■ **Written task**: Leave out the pictures, then output the lines of the records below from the first through the one containing "C = scene.collection".
________________________________________
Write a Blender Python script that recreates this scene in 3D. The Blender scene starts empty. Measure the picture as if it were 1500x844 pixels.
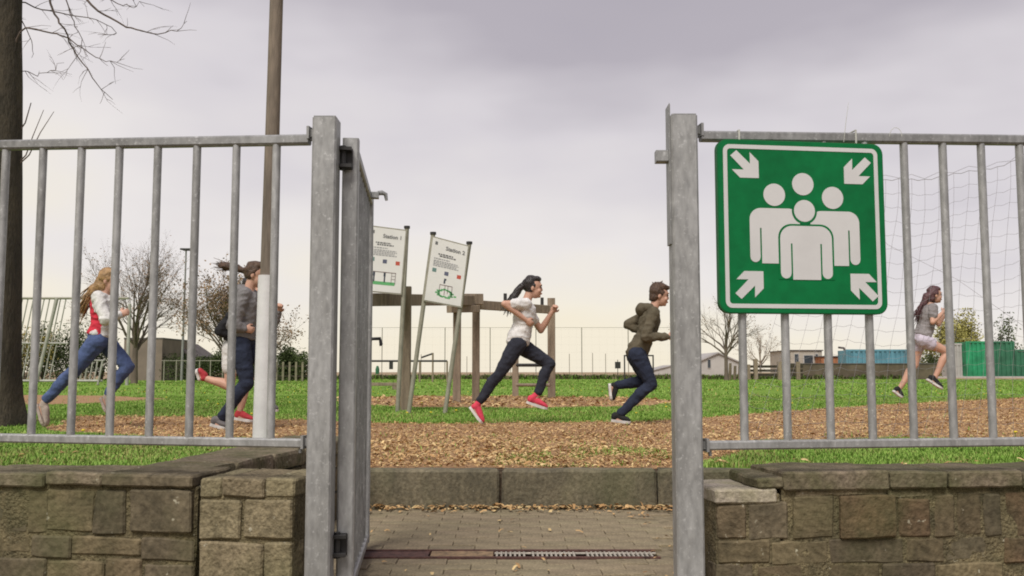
import bpy, bmesh, math, random
import numpy as np
from mathutils import Vector, Matrix, noise as mnoise
random.seed(7); RNG = np.random.default_rng(11)
R = math.radians
scene = bpy.context.scene
C = scene.collection

# ------------------------------------------------------------------ camera
F = 1406.0                       # focal length in pixels of the 1500 px wide photograph
EYE = 0.55                       # eye height over the upper lawn (z = 0); the gateway paving lies lower
LOW = -0.205
TH = math.atan(123.0 / F)
cam = bpy.data.cameras.new("camera"); camo = bpy.data.objects.new("camera", cam); C.objects.link(camo)
camo.location = (0, 0, EYE); camo.rotation_euler = (R(90) + TH, 0, 0)
cam.sensor_width = 36; cam.lens = F / 1500 * 36; cam.clip_start = 0.05; cam.clip_end = 4000
scene.camera = camo
scene.render.resolution_x = 1024; scene.render.resolution_y = 576
# ------------------------------------------------------------------ world: overcast evening sky over a physical sky
SUN_EL, SUN_AZ = R(52), R(198)   # azimuth clockwise from +Y: behind the camera, a little to its left
w = bpy.data.worlds.new("World"); scene.world = w; w.use_nodes = True
nt = w.node_tree; nt.nodes.clear(); N = nt.nodes.new; L = nt.links.new
out = N("ShaderNodeOutputWorld")
sky = N("ShaderNodeTexSky"); sky.sky_type = 'NISHITA'; sky.sun_disc = False
sky.sun_elevation = SUN_EL; sky.sun_rotation = SUN_AZ
bg1 = N("ShaderNodeBackground"); bg1.inputs[1].default_value = 0.05; L(sky.outputs[0], bg1.inputs[0])
tc = N("ShaderNodeTexCoord"); sep = N("ShaderNodeSeparateXYZ"); L(tc.outputs['Generated'], sep.inputs[0])
mp = N("ShaderNodeMapping"); mp.inputs['Scale'].default_value = (1.5, 1.5, 3.9); mp.inputs['Rotation'].default_value = (0.0, R(14), 0); mp.inputs['Location'].default_value = (.0, 0, .2)
L(tc.outputs['Generated'], mp.inputs[0])
nz = N("ShaderNodeTexNoise"); nz.inputs['Scale'].default_value = 1.35; nz.inputs['Detail'].default_value = 4; nz.inputs['Roughness'].default_value = 0.5
L(mp.outputs[0], nz.inputs['Vector'])
ma = N("ShaderNodeMath"); ma.operation = 'MULTIPLY_ADD'; ma.inputs[1].default_value = 0.50; ma.inputs[2].default_value = -0.245
L(nz.outputs['Fac'], ma.inputs[0])
ad = N("ShaderNodeMath"); ad.operation = 'ADD'; L(sep.outputs['Z'], ad.inputs[0]); L(ma.outputs[0], ad.inputs[1])
cr = N("ShaderNodeValToRGB"); e = cr.color_ramp.elements
e[0].position = 0.0; e[0].color = (0.96, 0.875, 0.71, 1)
e[1].position = 0.55; e[1].color = (0.44, 0.41, 0.465, 1)
for p, c in ((0.05, (0.95, 0.885, 0.76, 1)), (0.14, (0.88, 0.835, 0.82, 1)), (0.25, (0.73, 0.69, 0.725, 1)), (0.36, (0.50, 0.465, 0.515, 1))):
    k = e.new(p); k.color = c
ax_ = N('ShaderNodeMath'); ax_.operation = 'MULTIPLY_ADD'; ax_.inputs[1].default_value = 0.16; L(sep.outputs['X'], ax_.inputs[0]); L(ad.outputs[0], ax_.inputs[2])
L(ax_.outputs[0], cr.inputs[0])
bg2 = N("ShaderNodeBackground"); bg2.inputs[1].default_value = 1.0; L(cr.outputs[0], bg2.inputs[0])
mix = N("ShaderNodeMixShader"); mix.inputs[0].default_value = 0.93
L(bg1.outputs[0], mix.inputs[1]); L(bg2.outputs[0], mix.inputs[2]); L(mix.outputs[0], out.inputs[0])
sl = bpy.data.lights.new("sun", 'SUN'); sl.energy = 3.5; sl.angle = R(28); sl.color = (1.0, 0.96, 0.9)
so = bpy.data.objects.new("sun", sl); C.objects.link(so)
sd = Vector((math.sin(SUN_AZ) * math.cos(SUN_EL), math.cos(SUN_AZ) * math.cos(SUN_EL), math.sin(SUN_EL)))
so.rotation_euler = (-sd).to_track_quat('-Z', 'Y').to_euler(); so.location = sd * 30
vs = scene.view_settings; vs.view_transform = 'Standard'; vs.look = 'None'; vs.exposure = 0.0; vs.gamma = 1.0; vs.use_curve_mapping = False
try:
    scene.cycles.use_denoising = True; scene.cycles.filter_width = 1.9; scene.cycles.max_bounces = 6
except Exception: pass

# ------------------------------------------------------------------ helpers
def ray(px, py):
    a = (px - 750) / F; b = (422 - py) / F
    return Vector((a, math.cos(TH) - b * math.sin(TH), math.sin(TH) + b * math.cos(TH)))
def W(px, py, Y):                 # the point at distance Y seen at a photograph pixel
    d = ray(px, py); t = Y / d.y
    return Vector((d.x * t, Y, EYE + d.z * t))
def G(px, py, z=0.0):             # the point of a level plane seen at a photograph pixel
    d = ray(px, py); t = (z - EYE) / d.z
    return Vector((d.x * t, d.y * t, z))
def tag(o, label=None, cat=None, group=None, kind=None):
    if label: o['label'] = label
    if cat: o['category'] = cat
    if group: o['group'] = group
    if kind: o['kind'] = kind
    return o
def thing(name, label, cat, loc=(0, 0, 0), rz=0, group=None):
    o = bpy.data.objects.new(name, None); C.objects.link(o); o.empty_display_size = .1
    o.location = loc; o.rotation_euler = (0, 0, rz)
    return tag(o, label, cat, group)
def link(name, me, mats, parent=None, loc=None):
    o = bpy.data.objects.new(name, me); C.objects.link(o)
    if mats is not None:
        if len(me.materials): me.materials.clear()
        for m in (mats if isinstance(mats, (list, tuple)) else [mats]): me.materials.append(m)
    if parent: o.parent = parent
    if loc is not None: o.location = loc
    return o
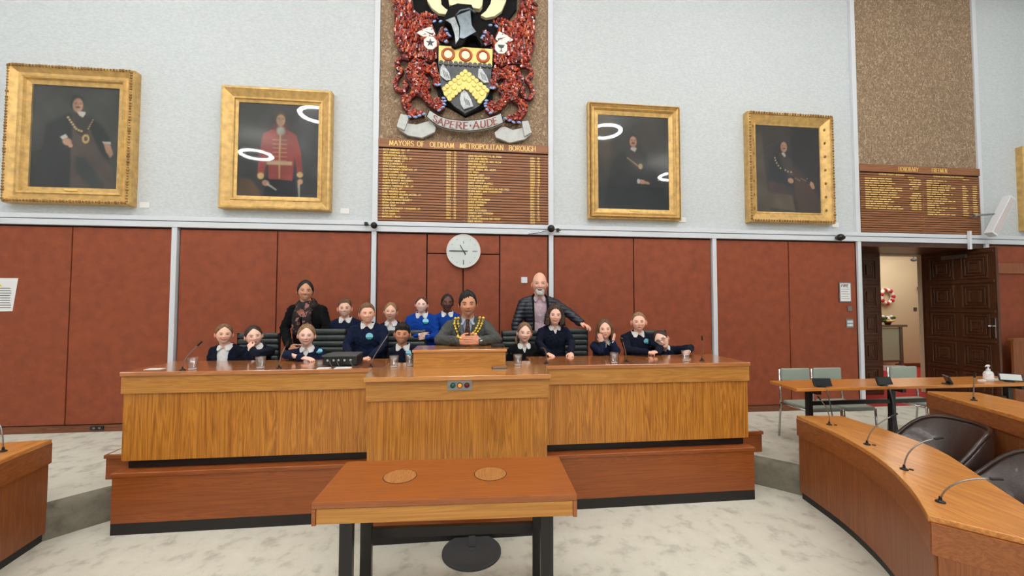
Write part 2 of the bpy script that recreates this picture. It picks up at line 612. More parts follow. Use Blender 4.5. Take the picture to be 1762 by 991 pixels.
# ---------------------------------------------------------------- stroke lettering
# capitals on a 4 x 6 grid; every stroke a polyline
GL = {
 'A': (4.4, [[(0, 0), (2.2, 6)], [(2.2, 6), (4.4, 0)], [(0.9, 2.2), (3.5, 2.2)]]),
 'B': (3.6, [[(0.4, 0), (0.4, 6)], [(0.4, 6), (2.4, 6), (3.2, 5.3), (3.2, 4), (2.4, 3.3), (0.4, 3.3)], [(2.4, 3.3), (3.6, 2.6), (3.6, 0.8), (2.6, 0), (0.4, 0)]]),
 'C': (4, [[(4, 5), (3, 6), (1.4, 6), (0.2, 4.6), (0.2, 1.4), (1.4, 0), (3, 0), (4, 1)]]),
 'D': (4, [[(0.4, 0), (0.4, 6)], [(0.4, 6), (2.4, 6), (4, 4.6), (4, 1.4), (2.4, 0), (0.4, 0)]]),
 'E': (3.2, [[(0.4, 0), (0.4, 6)], [(0.4, 6), (3.2, 6)], [(0.4, 3.1), (2.7, 3.1)], [(0.4, 0), (3.2, 0)]]),
 'F': (3, [[(0.4, 0), (0.4, 6)], [(0.4, 6), (3, 6)], [(0.4, 3.1), (2.5, 3.1)]]),
 'G': (4.2, [[(4, 5), (3, 6), (1.4, 6), (0.2, 4.6), (0.2, 1.4), (1.4, 0), (3, 0), (4, 0.7), (4, 2.7), (2.6, 2.7)]]),
 'H': (4.2, [[(0.4, 0), (0.4, 6)], [(3.8, 0), (3.8, 6)], [(0.4, 3.1), (3.8, 3.1)]]),
 'I': (0.9, [[(0.45, 0), (0.45, 6)]]),
 'J': (2, [[(1.6, 6), (1.6, 0.4), (0.8, -0.6), (0, -0.4)]]),
 'K': (3.8, [[(0.4, 0), (0.4, 6)], [(3.5, 6), (0.5, 2.9)], [(1.4, 3.7), (3.8, 0)]]),
 'L': (3, [[(0.4, 0), (0.4, 6)], [(0.4, 0), (3, 0)]]),
 'M': (5, [[(0.3, 0), (0.8, 6)], [(0.8, 6), (2.5, 0.6)], [(2.5, 0.6), (4.2, 6)], [(4.2, 6), (4.7, 0)]]),
 'N': (4.2, [[(0.4, 0), (0.4, 6)], [(0.4, 6), (3.8, 0)], [(3.8, 0), (3.8, 6)]]),
 'O': (4.6, [[(2.3, 6), (3.8, 5.4), (4.4, 3.9), (4.4, 2.1), (3.8, 0.6), (2.3, 0), (0.8, 0.6), (0.2, 2.1), (0.2, 3.9), (0.8, 5.4), (2.3, 6)]]),
 'P': (3.4, [[(0.4, 0), (0.4, 6)], [(0.4, 6), (2.4, 6), (3.4, 5.2), (3.4, 3.8), (2.4, 3), (0.4, 3)]]),
 'Q': (4.6, [[(2.3, 6), (3.8, 5.4), (4.4, 3.9), (4.4, 2.1), (3.8, 0.6), (2.3, 0), (0.8, 0.6), (0.2, 2.1), (0.2, 3.9), (0.8, 5.4), (2.3, 6)], [(2.6, 1.4), (4.6, -0.8)]]),
 'R': (3.8, [[(0.4, 0), (0.4, 6)], [(0.4, 6), (2.4, 6), (3.2, 5.3), (3.2, 3.9), (2.4, 3.2), (0.4, 3.2)], [(1.9, 3.2), (3.8, 0)]]),
 'S': (3.2, [[(3, 5.2), (2.2, 6), (0.9, 6), (0.2, 5.1), (0.2, 4.2), (0.8, 3.4), (2.5, 2.6), (3.1, 1.8), (3.1, 0.9), (2.3, 0), (0.9, 0), (0.1, 0.8)]]),
 'T': (3.8, [[(1.9, 0), (1.9, 6)], [(0, 6), (3.8, 6)]]),
 'U': (4, [[(0.4, 6), (0.4, 1.4), (1.3, 0), (2.7, 0), (3.6, 1.4), (3.6, 6)]]),
 'V': (4.2, [[(0, 6), (2.1, 0)], [(2.1, 0), (4.2, 6)]]),
 'W': (5.6, [[(0, 6), (1.5, 0)], [(1.5, 0), (2.8, 5.2)], [(2.8, 5.2), (4.1, 0)], [(4.1, 0), (5.6, 6)]]),
 'X': (4, [[(0, 0), (4, 6)], [(0, 6), (4, 0)]]),
 'Y': (4, [[(0, 6), (2, 3)], [(4, 6), (2, 3)], [(2, 3), (2, 0)]]),
 'Z': (3.6, [[(0, 6), (3.6, 6)], [(3.6, 6), (0, 0)], [(0, 0), (3.6, 0)]]),
 '0': (3.4, [[(1.7, 6), (3, 5), (3, 1), (1.7, 0), (0.4, 1), (0.4, 5), (1.7, 6)]]),
 '1': (1.8, [[(1, 0), (1, 6)], [(1, 6), (0.1, 5)]]),
 '2': (3.2, [[(0.2, 5), (1, 6), (2.4, 6), (3, 5), (3, 4), (0.2, 0)], [(0.2, 0), (3.2, 0)]]),
 '3': (3.2, [[(0.3, 6), (2.9, 6), (1.4, 3.6), (2.6, 3.3), (3, 2.2), (2.8, 0.8), (1.8, 0), (0.2, 0.3)]]),
 '4': (3.4, [[(2.5, 0), (2.5, 6)], [(2.5, 6), (0.1, 1.8)], [(0.1, 1.8), (3.4, 1.8)]]),
 '5': (3.2, [[(3, 6), (0.6, 6), (0.5, 3.5), (2.2, 3.6), (3, 2.6), (3, 1.2), (2, 0), (0.2, 0.2)]]),
 '6': (3.4, [[(2.8, 6), (0.9, 4), (0.4, 2), (0.8, 0.5), (1.8, 0), (2.8, 0.6), (3, 1.9), (2.3, 3), (1.2, 3), (0.5, 2)]]),
 '7': (3.2, [[(0.2, 6), (3.1, 6)], [(3.1, 6), (1, 0)]]),
 '8': (3.4, [[(1.7, 3.2), (0.6, 4.1), (0.6, 5.2), (1.7, 6), (2.8, 5.2), (2.8, 4.1), (1.7, 3.2), (0.3, 2.2), (0.3, 0.9), (1.7, 0), (3.1, 0.9), (3.1, 2.2), (1.7, 3.2)]]),
 '9': (3.4, [[(0.6, 0), (2.5, 2), (3, 4), (2.6, 5.5), (1.6, 6), (0.6, 5.4), (0.4, 4.1), (1.1, 3), (2.2, 3), (2.9, 4)]]),
 '.': (0.8, [[(0.4, 0), (0.4, 0.7)]]), ',': (0.8, [[(0.5, 0.6), (0.2, -0.8)]]), '-': (2.2, [[(0.2, 2.8), (2, 2.8)]]),
 '*': (1.6, [[(0.8, 2.5), (0.8, 3.7)]]), 'c': (2.4, [[(2.2, 2.8), (1.4, 3.6), (0.4, 2.6), (0.4, 1), (1.2, 0), (2.3, 0.6)]]),
 ' ': (2.2, []),
}


def text_width(t, h, gap=1.1):
    return sum(GL[c][0] + gap for c in t) * h / 6.0 - gap * h / 6.0


def letters(mb, t, x, z, y, h, w=1.0, thick=0.9, thin=0.5, serif=False, path=None, gap=1.1):
    """strokes standing 1 mm proud of plane y; path(x, z) may bend them"""
    k = h / 6.0
    cnt = 0
    for c in t:
        wd, st = GL[c]
        for pl in st:
            for (ax, az), (bx, bz) in zip(pl[:-1], pl[1:]):
                dx, dz = (bx - ax), (bz - az)
                ln = math.hypot(dx, dz)
                if ln < 1e-6:
                    continue
                tk = (thin + (thick - thin) * abs(dz) / ln) * 0.5
                nx, nz = -dz / ln * tk, dx / ln * tk
                ex, ez = dx / ln * 0.15, dz / ln * 0.15
                q = [(ax + nx - ex, az + nz - ez), (ax - nx - ex, az - nz - ez), (bx - nx + ex, bz - nz + ez), (bx + nx + ex, bz + nz + ez)]
                P = [(x + a * k * w, z + b * k) for a, b in q]
                if path:
                    P = [path(a, b) for a, b in P]
                cnt += 1
                ey = y - 0.001 - 0.00012 * (cnt % 9)
                mb.add([(a, ey, b) for a, b in P], [(0, 1, 2, 3)])
            if serif:
                for (ax, az) in (pl[0], pl[-1]):
                    if az in (0, 6) and abs(pl[0][0] - pl[-1][0]) < 2.3 and len(pl) == 2 and abs(pl[0][1] - pl[-1][1]) > 4:
                        q = [(ax - 0.85, az - 0.12), (ax + 0.85, az - 0.12), (ax + 0.85, az + 0.22), (ax - 0.85, az + 0.22)]
                        P = [(x + a * k * w, z + b * k) for a, b in q]
                        if path:
                            P = [path(a, b) for a, b in P]
                        mb.add([(a, y - 0.0023, b) for a, b in P], [(0, 1, 2, 3)])
        x += (wd + gap) * k * w
    return x

# ================================================================ the room
WY = 5.315            # face of the back wall panelling
H_UP = 0.26           # upper floor level
ZR = 2.712            # underside of the white rail
R_STEP, CY_STEP = 4.19, 0.7

fl = struct(B(-9.2, 10.2, -7.2, 5.7, -0.2, 0.0).build('floor', 'carpet'))
# raised outer floor with a curved carpeted riser, rounded nosing
arc_pts = []
for i in range(61):
    x = -3.25 + 6.5 * i / 60
    arc_pts.append((x, CY_STEP + math.sqrt(R_STEP ** 2 - x * x)))
front = [(-9.1, -7.1), (-3.75, -7.1), (-3.75, 3.0)] + arc_pts + [(3.75, 3.0), (3.75, -7.1), (10.1, -7.1)]


def offset_front(k):
    out = []
    for i, (x, y) in enumerate(front):
        a = Vector(front[max(i - 1, 0)])
        b = Vector(front[min(i + 1, len(front) - 1)])
        d = (b - a).normalized()
        out.append((x - d.y * k, y + d.x * k))
    out[0] = (-9.1, -7.1)
    out[-1] = (10.1, -7.1)
    return out


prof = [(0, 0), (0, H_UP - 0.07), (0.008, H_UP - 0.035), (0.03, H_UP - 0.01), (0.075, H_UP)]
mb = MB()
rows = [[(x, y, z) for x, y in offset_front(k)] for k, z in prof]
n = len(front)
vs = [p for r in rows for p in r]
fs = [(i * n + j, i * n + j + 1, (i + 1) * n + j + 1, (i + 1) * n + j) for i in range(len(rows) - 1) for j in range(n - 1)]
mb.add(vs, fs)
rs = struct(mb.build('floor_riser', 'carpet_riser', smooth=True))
mb = MB()
mb.slab(offset_front(0.075) + [(10.1, 5.4), (-9.1, 5.4)], H_UP - 0.04, H_UP)
struct(mb.build('floor_upper', 'carpet'))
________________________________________
■ **In response**:
Write a Blender Python script that recreates this scene in 3D. The Blender scene starts empty. Measure the picture as if it were 1500x844 pixels.
import bpy, bmesh, math, random
import numpy as np
from mathutils import Vector, Matrix, noise as mnoise
random.seed(7); RNG = np.random.default_rng(11)
R = math.radians
scene = bpy.context.scene
C = scene.collection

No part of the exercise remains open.